15/09/2012
Il presidente Obama e Hillary Clinton durante la cerimonia di rimpatrio della salma dell'ambasciatore Chris Stevens ucciso a Bengasi.
Ci voleva la Libia, per spostare i riflettori della
campagna elettorale, finora puntati insistentemente sull'economia e sulla
disoccupazione. Fino ad oggi la politica estera era considerata dallo staff di
Barack Obama il terreno ideale per sfidare Romney, e probabilmente lo è ancora,
ma l'ondata di violenza nel mondo arabo ha appannato la portata dei successi
del presidente nel resto del mondo.
E soprattutto, la notizia che l'intelligence aveva
avvertito delle possibili tensioni relative al video denigratorio dell'Islam
potrebbe esporre la Casa Bianca a nuove critiche da parte dei repubblicani.
Una rondine non fa primavera e non può bastare un attentato
- peraltro condannato poi dal resto dei cittadini libici- a far tramontare la Primavera Araba, ma
sicuramente quattordici vittime, di cui quattro americane, rendono più
difficile sperare nel "nuovo inizio" dei rapporti tra gli Stati Uniti
e il mondo islamico invocato proprio da Obama tre anni fa nel suo discorso al
Cairo.
Nei giorni scorsi, nei comizi e nelle interviste
televisive Mitt Romney ha accusato il presidente di dare un'immagine debole
dell'America, aggiungendo che il Paese è "in balìa degli eventi"

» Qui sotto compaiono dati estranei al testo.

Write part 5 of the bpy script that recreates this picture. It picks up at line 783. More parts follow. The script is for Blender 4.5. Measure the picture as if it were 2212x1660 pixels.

- considerazioni da cui persino alcuni repubblicani hanno presto le distanze - ma
quando gli è stato chiesto esattamente come affronterebbe la situazione in
Libia e in Egitto si è mantenuto sul vago. Sul New York Times di ieri
però i suoi consiglieri hanno offerto un quadro di come sarebbe la politica
estera se alla Casa Bianca ci fosse lui: "Romney direbbe chiaramente
all'Egitto che per ottenere l'azzeramento di quel debito da un miliardo di
dollari promesso da Hillary Clinton dovrebbero fare di più per proteggere le
ambasciate americane".
Se da un lato l'attuale crisi indebolisce l'immagine di
Obama come grande mediatore -i Paesi
dove sono iniziate le violenze sono fra quelli che Washington ha aiutato nel
rovesciare i regimi dittatoriali - dall'altro gli offre l'occasione per dare un
esempio di leadership, esattamente quello che l'America cerca quando si sente
sotto attacco.
"Anche nel nostro dolore saremo sempre risoluti,
perché siamo americani" ha detto ieri sera Obama alla cerimonia funebre per
il ritorno in patria delle salme delle vittime di quello che qualcuno chiama
già il nuovo undici settembre. "Gli Stati Uniti non si ritireranno mai dal
mondo, non smetteremo mai di lavorare per la dignità e la libertà che merita
ogni individuo, indipendentemente dalla loro fede, perché questa è l'essenza
della leadership americana".
Al di là delle polemiche politiche, l'America si sta
anche interrogando su un aspetto altrettanto essenziale: la libertà di
espressione.
Youtube ha deciso autonomamente di bloccare l'accesso al
video "The innocence of Islam" in Egitto e Libia, senza alcuna
richiesta da parte di Washington, né tanto meno dai governi dei due paesi
nordafricani.
negli Stati Uniti, per quanto denigratorio o offensivo,
il video sarebbe comunque protetto dal primo emendamento, e l'azienda stessa ha
dichiarato che non c'è alcuna violazione dei suoi termini d'uso, il che vuol
dire che Google (proprietario di Youtube) ha deciso da sola cosa è meglio per
milioni di utenti in due paesi stranieri. Una scelta che in futuro potrebbe
esporre l'azienda a pressioni di altri governi: se il Pakistan o la Cina
chiedessero di eliminare un video "scomodo", Google non potrebbe più
rispondere di no solo perché non viola il suo regolamento.